Philip Randolph strikes me as an underrated player in the history of the civil rights movement. The tendency is to celebrate the people who played the biggest roles in getting the ball into the end zone, but in some ways the achievement of the activist leaders of the 30s and 40s who actually changed the trajectory of policy after several decades of continued advances for white supremacy are even more impressive. Also as union leader and a socialist and important reminder that on a correct understanding of human justice the idea of a sharp disjoint between “social” and “economic” concerns is badly misguided. In a related way, the “Radical Republicans” of the 1860s and 1870s were, at a minimum, hideously underrated by my high school history textbook. I’ll single out Thaddeus Stevens for, among other things, offering a useful manifesto for radicalism in general—”Prejudices may be shocked, weak minds startled, weak nerves may tremble, but they must hear and adopt it: Universal emancipation must be proclaimed to all.” Frances Perkins is incredibly impressive as someone who wasn’t just a pioneer for women in public life but also as a pioneering woman in public life stands out as one of the major architects of the American welfare state.

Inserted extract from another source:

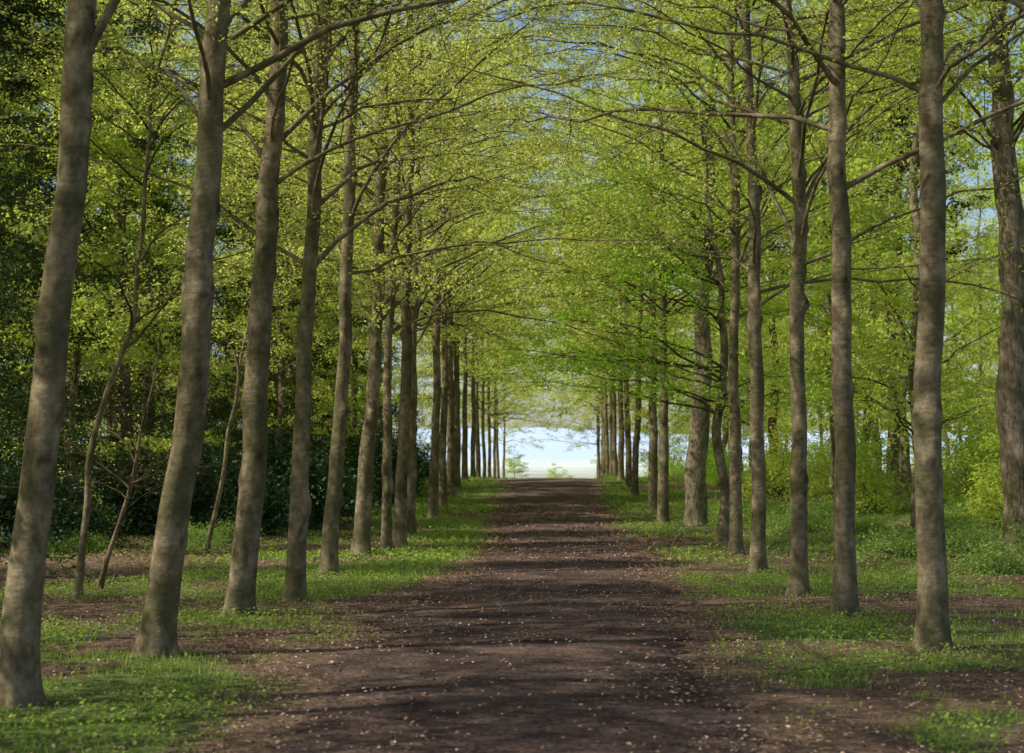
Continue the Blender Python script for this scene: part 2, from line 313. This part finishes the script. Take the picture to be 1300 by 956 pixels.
PYY, TT = np.meshgrid(py, t, indexing='ij')
wR = pw_(py)+edge(py, 1); wL = pw_(py)+edge(py, 2)
PX = pc(PYY)+np.where(TT > 0, TT*wR[:, None], TT*wL[:, None])
PZ = gz(PX, PYY)+0.006+0.05*(1-np.abs(TT)**4)*fbm(PX*1.2, PYY*0.8, 40)
mb = MB(); i = np.arange(len(py)-1)[:, None]; j = np.arange(nc-1)[None, :]
q = np.stack([i*nc+j, i*nc+j+1, (i+1)*nc+j+1, (i+1)*nc+j], -1).reshape(-1, 4)
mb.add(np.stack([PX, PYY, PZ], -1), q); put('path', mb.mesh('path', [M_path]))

# ------------------------------------------------------------------ grass / litter
rng = np.random.default_rng(7)
def scatter(n, x0, x1, y0, y1):
    return rng.uniform(x0, x1, n), rng.uniform(y0, y1, n)
def fov(x, y, m=1.2): return np.abs(x+0.0*y) < 0.36*y+m
mb = MB()
def blades(x, y, hgt, wid):
    n = len(x); z = gz(x, y)-0.005; a = rng.uniform(0, 2*np.pi, n)
    h = hgt*rng.uniform(.4, 1.3, n)*(.6+.9*sst(.4, .7, fbm(x*1.2, y*1.0, 63)))
    la = rng.uniform(0, 2*np.pi, n); ln = h*rng.uniform(.1, .9, n); w = wid*rng.uniform(.6, 1.3, n)
    b = np.stack([x, y, z], -1); d = np.stack([np.cos(a), np.sin(a), 0*a], -1)*w[:, None]/2
    tip = b+np.stack([np.cos(la)*ln, np.sin(la)*ln, h], -1)
    V = np.stack([b-d, b+d, tip], 1).reshape(-1, 3)
    mb.add(V, t=np.arange(n)[:, None]*3+np.arange(3)[None, :], m=0, var=np.clip(0.5*vn(x*.8, y*.8, 60)+rng.uniform(0, .6, n), 0, 1))
for (n, y0, y1, hg, wd) in [(190000, 8, 24, 0.06, 0.010), (110000, 24, 50, 0.08, 0.022), (70000, 50, 105, 0.12, 0.05)]:
    x, y = scatter(n, -16, 16, y0, y1); k = fov(x, y) & (rng.uniform(0, 1, n) < gmask(x, y)**0.8)
    blades(x[k], y[k], hg, wd)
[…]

Last, let me offer up Gouverneur Morris a man of considerable merits who I want to recognize specifically for his role in the Erie Canal. People don’t generally recognize that New York City wasn’t simply fated to become the nation’s largest. Its status as the East Coast’s largest seaport, and therefore largest city, is pretty purely a consequence of the fact that this gigantic infrastructure project was undertaken which suddenly made its port much more valuable than those at Baltimore, Philadelphia, or Boston. There’s a tendency in modern America—a tendency that I find vaguely un-American, to use an ugly term—to simply refuse to dream big and believe that large change for the better is possible. Morris and the canal from the Hudson to the Great Lakes are the antidote to that. The canal opened in 1825 and now almost 200 years later the consequences of that achievement have still not been undone.